I was nursing a nasty sore throat but I swore off my pack-a-day Fisherman’s Friends habit hours earlier out of respect for the chefs and because I want to taste what they’ve put some much effort into creating.

Our meal consisted of three kinds of bannock, scallop, beetroot, bison and berries, all of which McDonald selected for their hyper-local and Indigenous roots, but prepared in a modern fashion. Delicious.

Nk’Mip Desert Cultural Centre
Horses come and go as they please on Osoyoos reservation land. - Supplied

“Farm to table. That’s the original Indigenous food,” McDonald said proudly. “All the superfoods – we did them first.”

Each of the meal courses was strategically paired with NK’MIP wines selected by winemaker and Osoyoos Indian Band member Justin Hall, North America’s first Indigenous winemaker.

Seeing crippling poverty and Osoyoos parents forced to leave and do migrant agriculture labour, the band’s leadership planted their first vineyard in 1968 and struck a handshake agreement with Andrew Peller of Peller Estates. They were “cheap plonk grapes,” Hall said, but sees it as a turning point in the band’s trajectory, one where countless business partnerships and success stories sprang from.

“People come from all over the world now. When I was a kid, it wasn’t that way,” he said.

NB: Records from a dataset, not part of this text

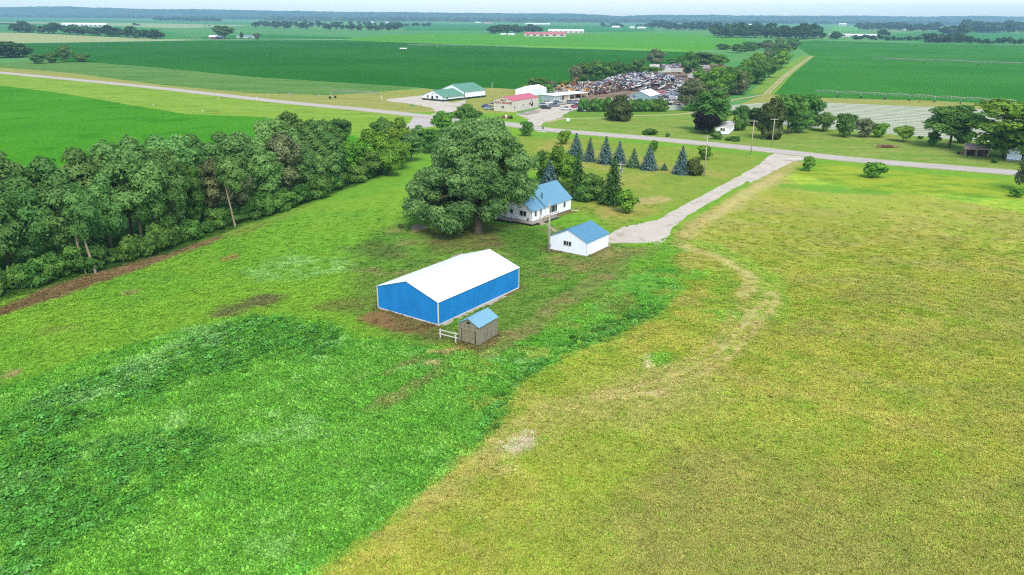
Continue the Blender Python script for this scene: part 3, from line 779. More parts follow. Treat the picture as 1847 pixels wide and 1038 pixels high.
def spruce_proto(key, mat, seed, h=7.5, w=4.8, lv=17, rag=0.1):
    r = np.random.default_rng(seed)
    Pn, Nn, S, T = [], [], [], []
    for k in range(lv):
        f = k / (lv - 1)
        z = 0.35 + (h - 0.7) * f ** 0.92
        R = w / 2 * (1 - f) ** 0.8 + 0.14
        nb = max(5, int(15 * (1 - f) + 5))
        for b in range(nb):
            a = 2 * math.pi * (b + r.uniform(-0.3, 0.3)) / nb + k
            Rb = R * r.uniform(0.86 - rag, 1.06 + rag); ns = max(2, int(Rb / 0.26))
            lt = r.random()
            for s in range(ns):
                q = (s + 0.6) / ns
                p = np.array([math.cos(a) * Rb * q, math.sin(a) * Rb * q, z + 0.25 * (1 - q) - 0.42 * Rb * q * q * 0.5 + 0.1 * q])
                for _ in range(2):
                    Pn.append(p + r.normal(size=3) * np.array([0.09, 0.09, 0.05]))
                    nn = np.array([math.cos(a) * 0.5, math.sin(a) * 0.5, 0.75]) + r.normal(size=3) * 0.35
                    Nn.append(nn / np.linalg.norm(nn)); S.append(r.uniform(0.26, 0.42)); T.append(np.clip(0.25 + 0.5 * q + 0.3 * (lt - 0.5) + r.normal() * 0.1, 0, 1))
    for z in np.linspace(h - 0.7, h, 6):
        Pn.append(np.array([0, 0, z])); Nn.append(np.array([1, 0, 0.1])); S.append(0.26); T.append(0.7)
    V, Fq = leaf_quads(np.array(Pn), np.array(Nn), np.array(S), 1.5, r)
    cm = np_mesh('crown_' + key, V, Fq, LM[mat], np.repeat(np.array(T)[:, None], 3, 1))
    tm = MB().tube([(0, 0, -0.1), (0, 0, h * 0.5), (0, 0, h * 0.97)], [0.16, 0.1, 0.02], 7).mesh('trunk_' + key, bark, True)
    PROTO[key] = (cm, tm, h, w)
spruce_proto('spruce0', 'spruce', 1); spruce_proto('spruce1', 'spruce', 2); spruce_proto('gspruce', 'green_spruce', 3); spruce_proto('spruce2', 'spruce', 4, rag=0.2); spruce_proto('cone0', 'cedar', 5, 9.0, 5.6, 20, 0.28); spruce_proto('cone1', 'cedar', 6, 9.0, 5.2, 22, 0.3)

FAR = {}
def far_proto(key, h, w, seed, n=520, leaf=1.5, mat='far', base=1.0):
    r = np.random.default_rng(seed)
    lob = env_lobes(h * 0.95, w * 0.92, base, 9, r, (0.2, 0.32))
    Pn, d, idx, rad = crown_pts(lob, n, r, 0.3)
    Nn = d + r.normal(size=d.shape) * 0.6; Nn /= np.linalg.norm(Nn, axis=1)[:, None]
    V, Fq = leaf_quads(Pn, Nn, leaf * r.uniform(0.7, 1.3, len(Pn)), 1.3, r)
    lt = r.random(len(lob)); T = np.clip(0.5 * lt[idx] + 0.5 * r.random(len(Pn)), 0, 1)
    tb = MB().tube([(0, 0, -0.2), (0, 0, h * 0.3), (0.2, 0, h * 0.7)], [0.4, 0.3, 0.08], 4, cap=False)
    nv = len(V); V2 = np.vstack([V, np.array(tb.v)]); F2 = np.vstack([Fq, np.array(tb.f) + nv])
    me = np_mesh('far_' + key, V2, F2, [LM[mat], bark], np.repeat(np.concatenate([T, np.zeros(len(tb.f))])[:, None], 3, 1))
    mi = np.zeros(len(F2), np.int32); mi[len(Fq):] = 1; me.polygons.foreach_set('material_index', mi)
    FAR[key] = (me, h, w)
for i in range(4): far_proto(f'far{i}', 14, 13, 300 + i)

def place_tree(key, xy, h, w, label, cat='tree', group=None, rz=None, name='tree', sx=None):
    cm, tm, H0, W0 = PROTO[key]
    o = thing(name, xy, label, cat, group, rng.uniform(0, 6.28) if rz is None else rz)
    o.scale = (w / W0, w / W0, h / H0)
    link('crown', cm, o); link('trunk', tm, o)
    return o

def place_far(key, xy, h, w, label, group, name='tree', cat='tree'):
    FARLIST.append((h / math.hypot(xy[0], xy[1]), key, xy, h, w, label, group, rng.uniform(0, 6.28)))
FARLIST = []

def px_tree(key, bx, by, ty, wpx, label, **kw):
    """a tree standing at the photo's base point, as tall and as wide as seen"""
    xy = G(bx, by); h = hgt(xy, ty)
    dist = math.hypot(xy[0], xy[1], )
    sl = math.sqrt(dist ** 2 + CAM_H ** 2)
    return place_tree(key, xy, h, wpx / F_PX * sl * 1.02, label, **kw)

# ================================================================== TREES
# the great elm by the house
r = np.random.default_rng(77)
bt = G(862, 421)
tag_big = thing('elm_tree', bt, 'huge spreading elm in full leaf between the blue barn and the white house', 'tree')
lob = []
ax = np.array([-1.0, 4.5])                       # crown centre from the trunk
H_B = hgt(bt, 207)
for k in range(4000):
    if len(lob) >= 110: break
    zz = r.uniform(3.2, H_B - 3.0)
    wz = 12.3 * max(0.15, 1 - (max(0, zz - 4) / (H_B - 2.6)) ** 1.65) * (0.92 if zz < 5 else 1)
    q = math.sqrt(r.uniform(0.12, 0.98)); an = r.uniform(0, 2 * math.pi)
    p = np.array([ax[0] + .16 * (zz - 9) + math.cos(an) * wz * q * (1.1 if zz < 9 else 1), ax[1] + math.sin(an) * wz * q * 0.95, zz])
    if q < 0.55 and zz < 10: continue
    if p[1] < -2 and zz < 6.2 and -3.5 < p[0] < 5: continue                 # trunk shows at the front
    if p[0] > 4.2 and zz < 7.6: continue                                        # clear of the house
    s = r.uniform(1.2, 2.8)
    if all(np.linalg.norm(p - np.array(o[:3])) > 0.45 * (s + o[3]) for o in lob):
        lob.append((*p, s * 1.1, s * 1.1, s * 0.78))
for p in ((-9.5, -2.0, 4.2, 2.0), (-7.0, -4.5, 3.6, 1.9), (-5.0, -5.5, 2.9, 1.7), (-11.5, 1.0, 4.6, 1.9), (-3.6, -5.0, 2.6, 1.3), (8.0, 2.0, 6.6, 1.7), (9.2, 3.5, 7.4, 1.9)):
    lob.append((p[0], p[1], p[2], p[3], p[3], p[3] * 0.9))
link('crown', crown('crown_great_elm', lob, 80000, 0.36, LM['big'], r, under=0.55), tag_big)
mb = MB()
mb.tube([(0, 0, -0.2), (0.0, 0.0, 0.5), (-0.1, 0.1, 2.2), (-0.5, 0.5, 4.5), (-0.9, 1.8, 8.0), (-1.0, 3.5, 13), (-1, 4.2, 18)], [1.25, 0.8, 0.66, 0.62, 0.5, 0.3, 0.1], 10)
mb.tube([(0.25, 0.1, 0.0), (0.45, 0.2, 1.4), (1.6, 1.2, 4.5), (4.5, 3.5, 8.5), (8, 5, 11)], [0.7, 0.5, 0.42, 0.3, 0.1], 8)
for q in sorted(lob, key=lambda o: -o[3])[:34]:
    a = Vector((-0.4, 0.5, 4.3)) if r.random() < 0.5 else Vector((-0.9, 1.8, 8.0))
    e = Vector(q[:3]); m_ = a.lerp(e, 0.5) + Vector((r.normal() * 0.5, r.normal() * 0.5, 0.6))
    mb.tube([a, m_, e], [0.3, 0.18, 0.05], 5)
mb.build('trunk', bark, tag_big, True)

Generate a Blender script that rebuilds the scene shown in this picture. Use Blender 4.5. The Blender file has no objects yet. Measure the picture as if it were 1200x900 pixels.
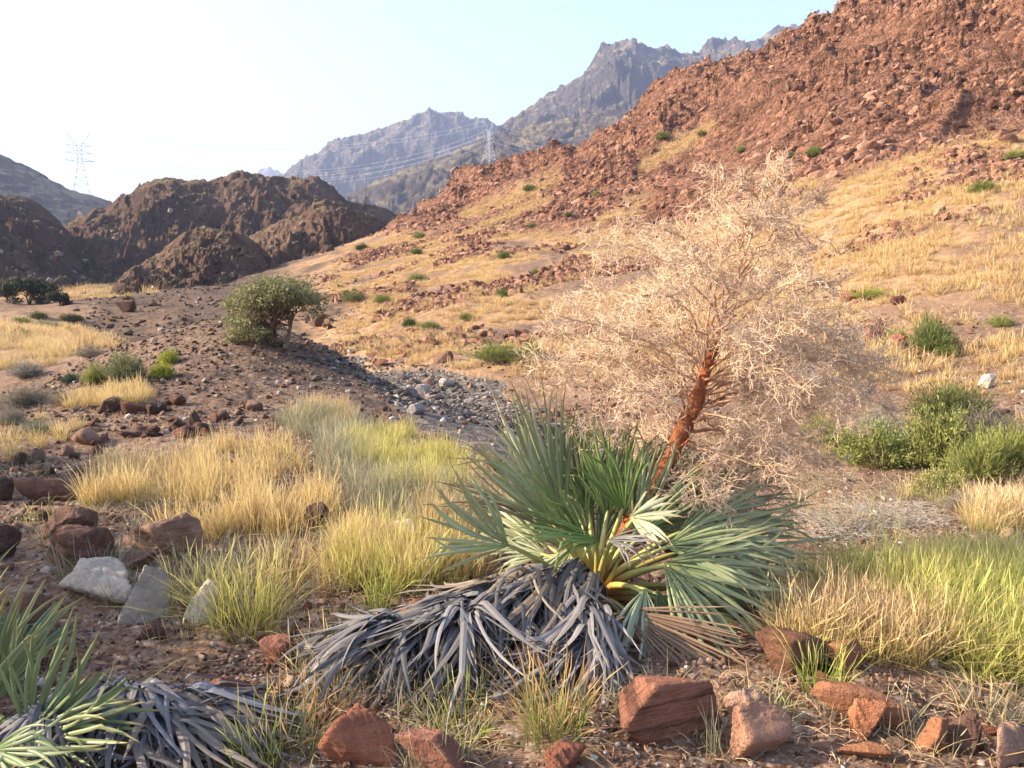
import bpy, math, numpy as np, random
from math import radians, sin, cos, pi
rng = np.random.default_rng(7)
random.seed(7)
SC = bpy.context.scene
COL = SC.collection

# ------------------------------------------------------------------ camera, sky, sun, exposure
F, PITCH, CZ = 906.0, radians(7.2), 1.55
CP, SP = cos(PITCH), sin(PITCH)
cam_d = bpy.data.cameras.new('camera')
cam_d.sensor_fit = 'HORIZONTAL'; cam_d.sensor_width = 36.0
cam_d.lens = 36.0 * F / 1200.0
cam_d.clip_start = 0.05; cam_d.clip_end = 20000
cam = bpy.data.objects.new('camera', cam_d); COL.objects.link(cam)
cam.location = (0, 0, CZ); cam.rotation_euler = (pi / 2 - PITCH, 0, 0)
SC.camera = cam

SUN_EL, SUN_AZ = radians(25), radians(-93)        # azimuth measured from +Y towards +X
w = bpy.data.worlds.new('World'); SC.world = w; w.use_nodes = True
nt = w.node_tree; nt.nodes.clear()
sky = nt.nodes.new('ShaderNodeTexSky'); sky.sky_type = 'NISHITA'; sky.sun_disc = False
sky.sun_elevation = SUN_EL; sky.sun_rotation = SUN_AZ
sky.air_density = 1.0; sky.dust_density = 2.6; sky.ozone_density = 1.0; sky.altitude = 300
bg = nt.nodes.new('ShaderNodeBackground'); bg.inputs['Strength'].default_value = 0.135
wo = nt.nodes.new('ShaderNodeOutputWorld')
nt.links.new(sky.outputs[0], bg.inputs[0]); nt.links.new(bg.outputs[0], wo.inputs[0])
sun_d = bpy.data.lights.new('sun', 'SUN'); sun_d.energy = 5.0; sun_d.angle = radians(0.53)
sun_d.color = (1.0, 0.83, 0.60)
sun = bpy.data.objects.new('sun', sun_d); COL.objects.link(sun)
SDIR = np.array([sin(SUN_AZ) * cos(SUN_EL), cos(SUN_AZ) * cos(SUN_EL), sin(SUN_EL)])
from mathutils import Vector, Matrix
sun.rotation_euler = Vector(SDIR.tolist()).to_track_quat('Z', 'Y').to_euler()
sun.location = (SDIR * 50).tolist()
SC.view_settings.view_transform = 'Standard'; SC.view_settings.look = 'None'
SC.view_settings.exposure = 1.88; SC.view_settings.gamma = 1.0
SC.view_settings.use_curve_mapping = False
SC.render.engine = 'CYCLES'
SC.cycles.use_denoising = True
SC.cycles.max_bounces = 6; SC.cycles.diffuse_bounces = 3; SC.cycles.glossy_bounces = 2
SC.cycles.transmission_bounces = 3; SC.cycles.transparent_max_bounces = 6; SC.cycles.volume_bounces = 0

# ------------------------------------------------------------------ numeric helpers
def ray(u, v):
    k = (np.asarray(v, float) - 450) / F
    return (np.asarray(u, float) - 600) / F, CP - k * SP, -SP - k * CP
def at(u, v, Y):
    dx, dy, dz = ray(u, v); t = Y / dy
    return np.array([dx * t, Y, CZ + dz * t])
def project(x, y, z):
    zz = z - CZ
    d = np.maximum(y * CP - zz * SP, 1e-3)
    return 600 + F * x / d, 450 - F * (y * SP + zz * CP) / d

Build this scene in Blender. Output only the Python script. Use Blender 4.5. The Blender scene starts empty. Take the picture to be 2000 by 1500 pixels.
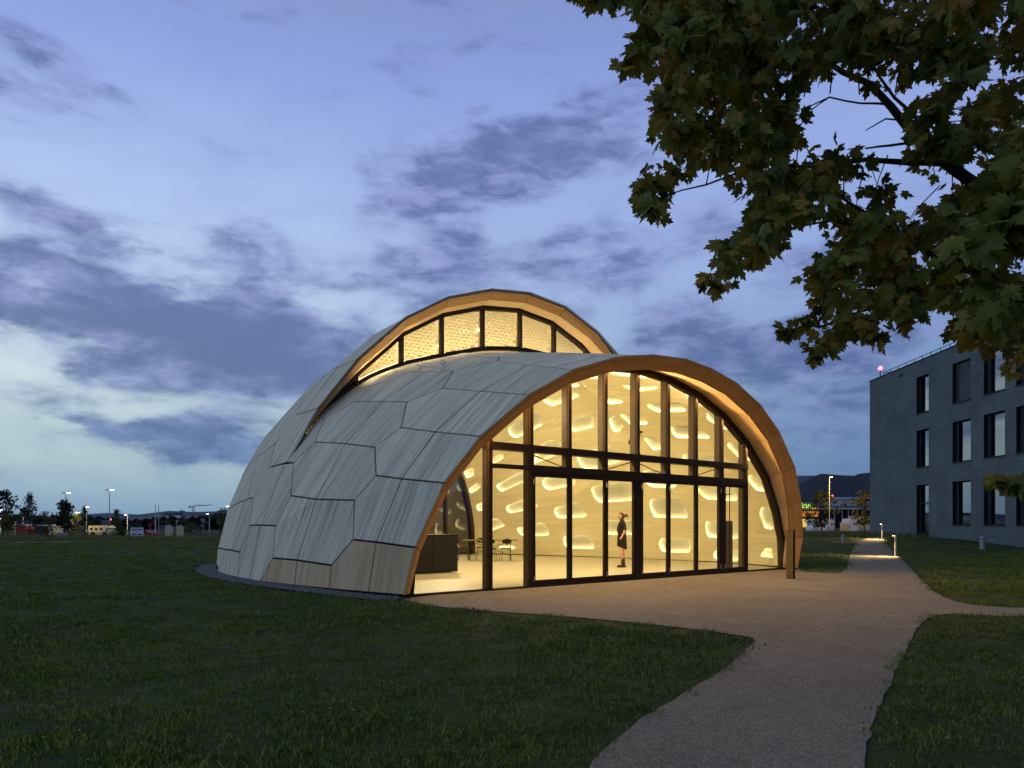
import bpy, bmesh, math, random
import numpy as np
from mathutils import Vector, Matrix
from mathutils.geometry import delaunay_2d_cdt
random.seed(7); np.random.seed(7)
S=bpy.context.scene
COL=S.collection
# ------------------------------------------------------------ camera, light, exposure
cam=bpy.data.cameras.new('camera'); camo=bpy.data.objects.new('camera',cam); COL.objects.link(camo)
camo.location=(0,0,1.4); camo.rotation_euler=(math.radians(90),0,0)
cam.sensor_width=36; cam.lens=25.2; cam.shift_y=0.136; cam.clip_start=.05; cam.clip_end=30000
S.camera=camo
S.view_settings.view_transform='Standard'; S.view_settings.look='None'
S.view_settings.exposure=0; S.view_settings.gamma=1; S.view_settings.use_curve_mapping=False
S.cycles.max_bounces=7; S.cycles.diffuse_bounces=5; S.cycles.glossy_bounces=4; S.cycles.transparent_max_bounces=24
S.cycles.sample_clamp_indirect=6; S.cycles.caustics_reflective=False; S.cycles.caustics_refractive=False
S.cycles.use_denoising=True
SPOT_W=215.0; SILL_W=13.0; BACK_FILL_W=7.0; ARCH_W=29.0
INT=29.0      # strength of the light strips inside the pavilion

def lin(c): return tuple((x/255/12.92 if x/255<=.04045 else ((x/255+.055)/1.055)**2.4) for x in c)
class NT:
    def __init__(s,tree): s.t=tree; s.n=tree.nodes; s.l=tree.links
    def new(s,typ,**k):
        n=s.n.new(typ)
        for a,b in k.items(): setattr(n,a,b)
        return n
    def set(s,sock,v):
        if v is None: return
        if isinstance(v,bpy.types.NodeSocket): s.l.new(v,sock)
        else:
            if sock.type=='RGBA' and hasattr(v,'__len__') and len(v)==3: v=(*v,1)
            sock.default_value=v
    def m(s,op,a,b=None,c=None,clamp=False):
        n=s.new('ShaderNodeMath',operation=op,use_clamp=clamp)
        s.set(n.inputs[0],a); s.set(n.inputs[1],b); s.set(n.inputs[2],c); return n.outputs[0]
    def mix(s,f,a,b,blend='MIX'):
        n=s.new('ShaderNodeMix',data_type='RGBA',blend_type=blend)
        s.set(n.inputs[0],f); s.set(n.inputs[6],a); s.set(n.inputs[7],b); return n.outputs[2]
    def ramp(s,f,stops,interp='LINEAR'):
        n=s.new('ShaderNodeValToRGB'); r=n.color_ramp; r.interpolation=interp
        while len(r.elements)<len(stops): r.elements.new(.5)
        for e,(p,c) in zip(r.elements,stops):
            e.position=p; e.color=(*c,1) if len(c)==3 else c
        s.set(n.inputs[0],f); return n.outputs[0]
    def noise(s,v,scale,detail=4,rough=.55,dist=0):
        n=s.new('ShaderNodeTexNoise'); s.set(n.inputs['Vector'],v)
        n.inputs['Scale'].default_value=scale; n.inputs['Detail'].default_value=detail
        n.inputs['Roughness'].default_value=rough; n.inputs['Distortion'].default_value=dist
        return n.outputs['Fac']
    def smooth(s,x,a,b):
        n=s.new('ShaderNodeMapRange',interpolation_type='SMOOTHSTEP'); s.set(n.inputs[0],x)
        n.inputs[1].default_value=a; n.inputs[2].default_value=b; return n.outputs[0]
    def comb(s,x,y,z=0):
        n=s.new('ShaderNodeCombineXYZ'); s.set(n.inputs[0],x); s.set(n.inputs[1],y); s.set(n.inputs[2],z); return n.outputs[0]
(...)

Other must-see locations of cultural importance to the Okanagan people: Kłlilx’w, also known as Spotted Lake, just west of Osoyoos on the Crowsnest Highway, a pool with circular mineral deposits believed to offer healing; Sẁiẁs, a 38-hectrare provincial park and campground formerly known as Haynes Point, on a naturally occurring causeway that cuts across the southern portion of Osoyoos Lake; and nʕaylintn) formerly known as ‘McIntyre Bluff’, is a popular hiking trail to the top of a 265-metre bluff overlooking the Okanagan Valley.